Areas of forest not sliced up by roads are also more resistant to wildfire and provide refuge for species impacted by human activities elsewhere and by global climate change.

The Forest Service first initiated efforts to protect them during the 1920s, when it set aside "primitive areas", and by the 1960s federal law recognized their ecological significance when Congress enacted the Wilderness Act.

That landmark law required the Forest Service to protect roadless areas pending Congressional decisions about which of the areas to designate as wilderness, and in the 1970s the agency completed an evaluation of its acreage that qualified.

The Clinton administration imposed a moratorium on additional road-building in the national forest roadless areas in 1999 and then, just before leaving office in Jan. 2011 and after a lengthy process that involved the most extensive public involvement process in U.S. history, finalized the regulation to protect them.

Two federal appeals courts later upheld the validity of the Roadless Rule against attacks from motorized recreation advocates, grazing, mining, and timber interests, and a small number of municipalities, counties, and states.

Critics argued that the regulation intruded on Congress' exclusive authority to designate wilderness areas.
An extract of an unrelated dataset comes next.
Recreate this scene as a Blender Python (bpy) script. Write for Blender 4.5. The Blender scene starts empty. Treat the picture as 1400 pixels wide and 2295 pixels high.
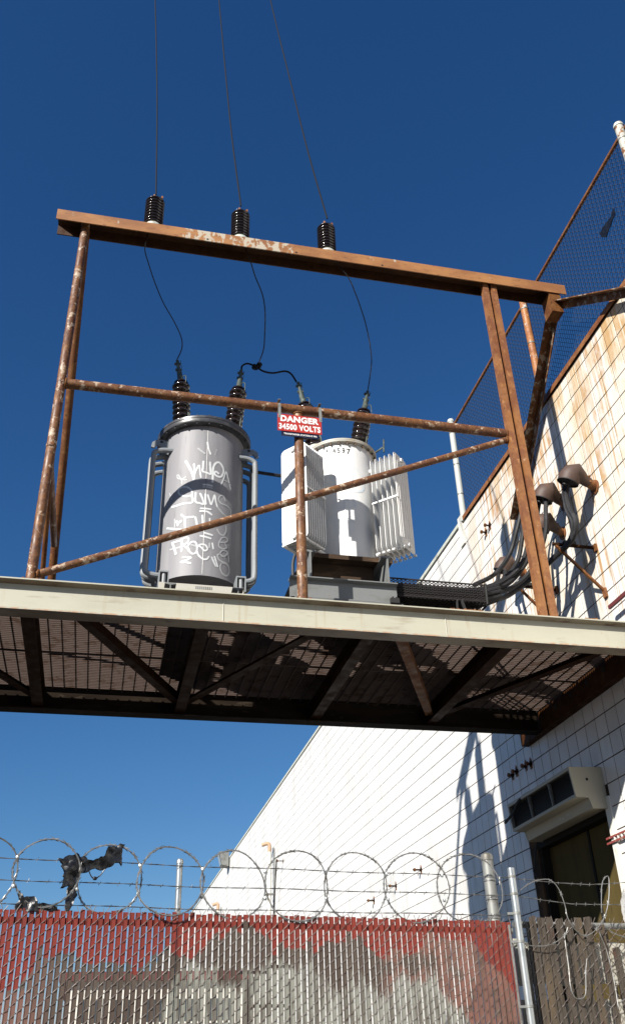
import bpy, math, random
from mathutils import Vector, Matrix, noise
from mathutils.geometry import delaunay_2d_cdt
random.seed(7)
scene = bpy.context.scene
COL = scene.collection
R = math.radians

# ------------------------------------------------------------------ camera
cam = bpy.data.cameras.new('camera')
cam_o = bpy.data.objects.new('camera', cam)
COL.objects.link(cam_o)
cam.sensor_fit = 'VERTICAL'
cam.sensor_height = 36.0
cam.lens = 31.454
cam.clip_start = 0.05
cam.clip_end = 5000
cam_o.matrix_world = Matrix(((0.976483, -0.089816, -0.195994, 0.0),
                             (-0.213849, -0.518928, -0.827637, 0.0),
                             (-0.027372, 0.850087, -0.525931, 1.6),
                             (0, 0, 0, 1)))
scene.camera = cam_o

# ------------------------------------------------------------------ light
SUN = Vector((-1.0, -0.88, 0.77)).normalized()          # towards the sun
world = bpy.data.worlds.new('World')
scene.world = world
world.use_nodes = True
wn = world.node_tree
sky = wn.nodes.new('ShaderNodeTexSky')
sky.sky_type = 'NISHITA'
sky.sun_disc = False
sky.sun_elevation = math.asin(SUN.z)
sky.sun_rotation = math.atan2(SUN.x, SUN.y) % (2 * math.pi)
sky.altitude = 0
sky.air_density = 1.0
sky.dust_density = 0.1
sky.ozone_density = 10.0
# deepen the clear blue channel by channel, the same over the whole dome
sp = wn.nodes.new('ShaderNodeSeparateColor')
cb = wn.nodes.new('ShaderNodeCombineColor')
wn.links.new(sky.outputs[0], sp.inputs[0])
for i, (gam, mul) in enumerate(((1.40, .87), (1.08, .92), (.90, 1.115))):
    pw = wn.nodes.new('ShaderNodeMath')
    pw.operation = 'POWER'
    pw.inputs[1].default_value = gam
    ml = wn.nodes.new('ShaderNodeMath')
    ml.operation = 'MULTIPLY'
    ml.inputs[1].default_value = mul
    wn.links.new(sp.outputs[i], pw.inputs[0])
    wn.links.new(pw.outputs[0], ml.inputs[0])
    wn.links.new(ml.outputs[0], cb.inputs[i])
wn.links.new(cb.outputs[0], wn.nodes['Background'].inputs[0])
wn.nodes['Background'].inputs[1].default_value = 0.052

sun = bpy.data.lights.new('sun', 'SUN')
sun.energy = 5.0
sun.angle = R(0.53)
sun.color = (1.0, 0.95, 0.87)
sun_o = bpy.data.objects.new('sun', sun)
COL.objects.link(sun_o)
sun_o.rotation_euler = SUN.to_track_quat('Z', 'Y').to_euler()
sun_o.location = SUN * 60

vs = scene.view_settings
vs.view_transform = 'Standard'
vs.look = 'None'
vs.exposure = 1.0
vs.gamma = 1.0
vs.use_curve_mapping = False
scene.cycles.use_denoising = True
scene.cycles.max_bounces = 8
scene.cycles.transparent_max_bounces = 16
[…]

The Roadless Rule affects 58.5 million acres of the 193 million-acre national forest system.
There are more than 380,000 miles of roads, mostly built to support timber extraction activities, in the national forests.

The regulation does not require closure of existing roads, does not prevent off-road vehicle use in the national forests, and does not affect opportunities to conduct mining operations in the national forests. It also does not prevent holders of grazing permits from allowing their livestock to roam on federal government-owned forests.

The Supreme Court's orders denying review came in Colorado Mining Association v. U.S. 
 Department of Agriculture, No. 11-1384 and Wyoming v. U.S. Department of Agriculture, No. 11-1378.